### Given information

==================================================

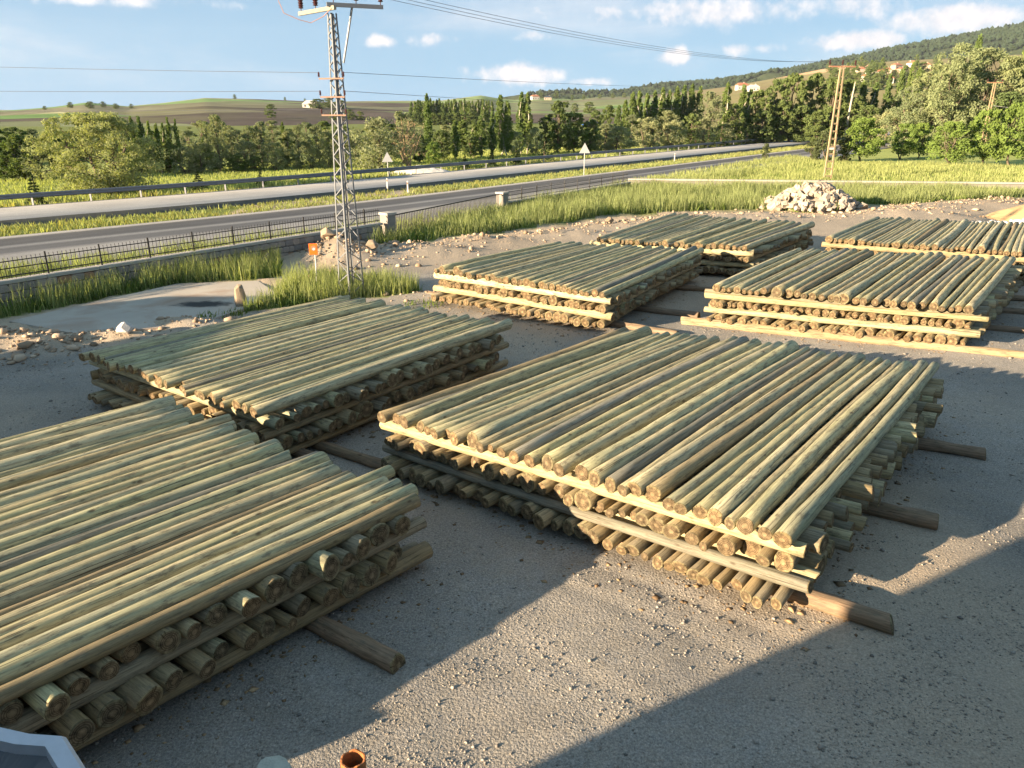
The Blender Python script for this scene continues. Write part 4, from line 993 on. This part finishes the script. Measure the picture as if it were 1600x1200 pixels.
for j in range(K + 1):
    f = .93 * (1 - j / K)
    for i in range(n * 6):
        k0, tt_ = divmod(i, 6); a, b = OUT[k0], OUT[(k0 + 1) % n]; x = (a[0] + (b[0] - a[0]) * tt_ / 6) * f; y = (a[1] + (b[1] - a[1]) * tt_ / 6) * f
        wr = float(np.abs(fbm(np.array([x + 5.]), np.array([y + 5.]), .35, 3, 71))[0]); P.append((x, y, ZT - .08 - .30 * min(1, j / 4) + .22 * wr * min(1, j / 2)))
NN = n * 6
for j in range(K):
    for i in range(NN): F.append((j * NN + i, j * NN + (i + 1) % NN, (j + 1) * NN + (i + 1) % NN, (j + 1) * NN + i))
sh.pts(P, F).build('liner_sheet', M['liner'], ct)

# ------------------------------------------------------------------ trees
def leaves(rr, cen, rad, n, size, up=.2, asp=.6):
    """n leaf quads around each cluster centre; returns V (4n,3) and leaf shade"""
    cen = np.asarray(cen); rad = np.asarray(rad); k = len(cen)
    ci = np.repeat(np.arange(k), n); d = rr.normal(size=(len(ci), 3)); d /= np.linalg.norm(d, axis=1)[:, None]
    p = cen[ci] + d * rad[ci] * (rr.random((len(ci), 1)) ** .45)
    nrm = d * .8 + rr.normal(size=d.shape) * .6 + np.array([0, 0, up]); nrm /= np.linalg.norm(nrm, axis=1)[:, None]
    t = np.cross(nrm, rr.normal(size=d.shape)); t /= np.linalg.norm(t, axis=1)[:, None] + 1e-9; b = np.cross(nrm, t)
    s = size * rr.uniform(.55, 1.35, (len(ci), 1))
    V = np.stack([p - t * s, p - b * s * asp, p + t * s, p + b * s * asp], 1).reshape(-1, 3)
    cs = rr.random(k)
    return V, np.repeat(np.clip(cs[ci] * .5 + rr.random(len(ci)) * .5, 0, 1), 4)
def limb(mb, a, b, r0, r1, rr, n=5, droop=0):
    a = np.array(a, float); b = np.array(b, float); pts = []; L = np.linalg.norm(b - a)
    for i in range(n + 1):
        t = i / n; p = a + (b - a) * t + rr.normal(0, .03 * L, 3) * (0 < i < n); p[2] += droop * math.sin(math.pi * t); pts.append(p)
    mb.tube(pts, [r0 + (r1 - r0) * i / n for i in range(n + 1)], 6)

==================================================

### Problem
Starting at the first line of the material, output exactly the lines up to and including the one with "sh.pts(P, F).build('liner_sheet', M['liner'], ct)". Do not include the pictures.

### Response for this exercise
The Blender Python script for this scene continues. Write part 4, from line 993 on. This part finishes the script. Measure the picture as if it were 1600x1200 pixels.
for j in range(K + 1):
    f = .93 * (1 - j / K)
    for i in range(n * 6):
        k0, tt_ = divmod(i, 6); a, b = OUT[k0], OUT[(k0 + 1) % n]; x = (a[0] + (b[0] - a[0]) * tt_ / 6) * f; y = (a[1] + (b[1] - a[1]) * tt_ / 6) * f
        wr = float(np.abs(fbm(np.array([x + 5.]), np.array([y + 5.]), .35, 3, 71))[0]); P.append((x, y, ZT - .08 - .30 * min(1, j / 4) + .22 * wr * min(1, j / 2)))
NN = n * 6
for j in range(K):
    for i in range(NN): F.append((j * NN + i, j * NN + (i + 1) % NN, (j + 1) * NN + (i + 1) % NN, (j + 1) * NN + i))
sh.pts(P, F).build('liner_sheet', M['liner'], ct)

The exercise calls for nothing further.